County Drug Task Forces Now Led By Local Police, Not Troopers


By ETHAN BARTON

ANNAPOLIS (Jan. 19, 2014)—Maryland State Police have transferred the administration of county-wide drug task forces to local police, but some lawmakers are concerned about the impact on local law enforcement.

Maryland State Police representatives discussed the change Friday with members of the Eastern Shore delegation and Caroline County officials.

The reorganization, implemented in March 2013, allows the state police to operate on a regional level in order to pursue drug suppliers that are located across county lines.

The decision was department-wide and divided the state into five regions of operation. It was implemented in an attempt to create more effective task forces, said Maryland State Police spokeswoman Elena Russo.

“We are not taking troopers out of those counties [on the Eastern Shore],” said Col. Marcus Brown, Superintendent of Maryland State Police. “We are making a more strategic movement in those counties.”

That strategic movement may not physically relocate state troopers, but some are concerned that it may still harm the effectiveness of local police.

“I don’t think that this is necessarily in the best interest to the local law enforcement,” said Delegate Michael A. McDermott, R-Wicomico. “I don’t think the state has enough personnel to carry out their mission, so they’re redefining their mission.”

Reorganizing the state police’s drug task forces allows the officials to cut off “the head of the octopus,” Brown said.

However, while the state police will have more rein to pursue intercounty and interstate drug traffickers, it will require local police to invest more resources, which some counties may not have.

“We will maintain it somehow, in some way,” said Caroline County Sheriff Randy Bounds. “We will continue to conduct drug investigations.”

The new structure was implemented so quickly that the local agencies need time to gather additional personnel, said McDermott.

Both the county and state police are short on resources.

“We need more manpower,” said Lt.

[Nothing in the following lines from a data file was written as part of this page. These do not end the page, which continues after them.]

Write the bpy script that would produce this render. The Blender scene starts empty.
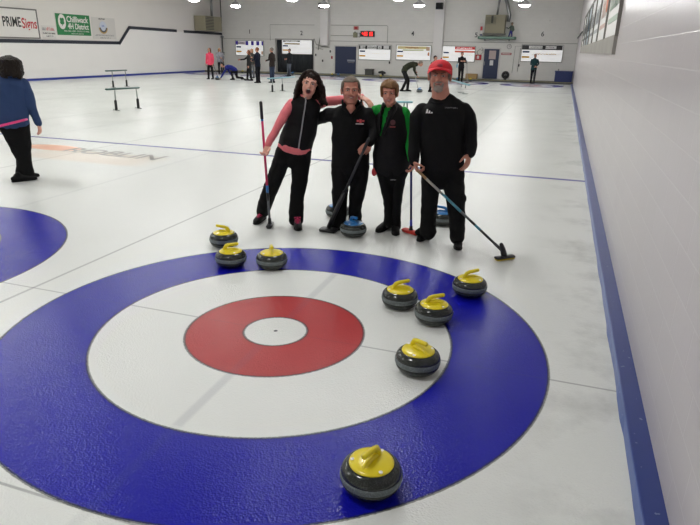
import bpy, bmesh, math, random
from mathutils import Vector, Matrix, Euler, noise
from math import sin, cos, pi, radians, sqrt, atan2
random.seed(7)
sc = bpy.context.scene
C = sc.collection

# ------------------------------------------------------------------ camera
F_PX = 593.5
CAM = Vector((1.675, -3.391, 1.874))
YAW, PITCH, ROLL = -0.32315, 0.34659, 0.02033
fwd = Vector((sin(YAW)*cos(PITCH), cos(YAW)*cos(PITCH), -sin(PITCH)))
r0 = Vector((cos(YAW), -sin(YAW), 0)); u0 = r0.cross(fwd)
CR = r0*cos(ROLL) + u0*sin(ROLL); CU = -r0*sin(ROLL) + u0*cos(ROLL)
cam_d = bpy.data.cameras.new('camera'); cam = bpy.data.objects.new('camera', cam_d); C.objects.link(cam)
cam_d.sensor_width = 36; cam_d.lens = F_PX/700*36; cam_d.clip_end = 200; cam_d.clip_start = 0.05
M = Matrix((CR, CU, -fwd)).transposed().to_4x4(); M.translation = CAM; cam.matrix_world = M
sc.camera = cam
# ------------------------------------------------------------------ world, exposure
w = bpy.data.worlds.new('world'); sc.world = w; w.use_nodes = True
w.node_tree.nodes['Background'].inputs[0].default_value = (.9, .95, 1, 1)
w.node_tree.nodes['Background'].inputs[1].default_value = 0.3
sc.view_settings.view_transform = 'Standard'; sc.view_settings.look = 'None'
sc.view_settings.exposure = 0.52; sc.view_settings.gamma = 1; sc.view_settings.use_curve_mapping = False
LAMP_X = (-0.8, -6.75, -12.7, -18.8); LAMP_Y = (-1.85, 3.2, 8.25, 13.3, 18.35, 23.5, 28.7, 33.5); LAMP_Z = 4.3
LAMPS = [(x, y) for y in LAMP_Y for x in LAMP_X]
LAMP_E = 46.0     # the lamps' own glowing bowls light the hall (built below)

SHEET = 4.3216; XR = 2.33; XL = -23.8; YF = 40.1; YB = -6.3; ZC = 5.4
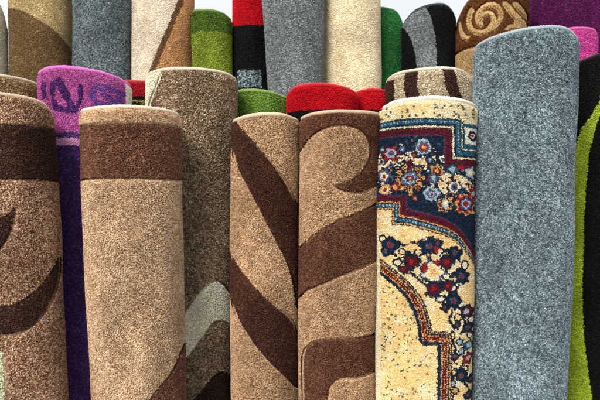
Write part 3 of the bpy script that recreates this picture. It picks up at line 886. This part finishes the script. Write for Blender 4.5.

Joseph Gamble, an assistant commander of the Maryland State Police. “We can take from state troopers used in the local drug task force and put them on the regional level.”

Members of the Eastern Shore delegation also noted that resources are a problem.

“It sounds like an overall manpower issue,” McDermott, R-Wicomico, a former law enforcement officer, said. “We could be taking troopers off radar and putting them in other roles.”

Brown responded said that state police on radar are necessary to keep traffic safe.

An additional benefit to the reorganization is that the state police can communicate with federal agencies easier than the local government can, Brown said.

“They’re already operating county-to-county,” McDermott said. “They talked about state-to-state. That’s where the [Drug Enforcement Administration] and the [Department of Homeland Security] are supposed to come in.”

Furthermore, the local police agencies may lose money from the change.

If locals work with federal agencies, a portion of the money garnered from seized assets goes back to the local agency, McDermott said. If the state seizes the forfeitures, the money goes to Maryland’s general fund.

With a growth of heroin overdoses and other drugs in Caroline County, manpower in the sheriff’s office and local police departments is critical.

“We’ve had a recent spike in homemade methamphetamine labs,” said Caroline County State’s Attorney Jonathan G. Newell.

The reorganization will ultimately be beneficial, Brown said, and is willing to re-evaluate the change if it seems ineffective.

“We’ll show that we’re doing what makes the community safer,” Brown said.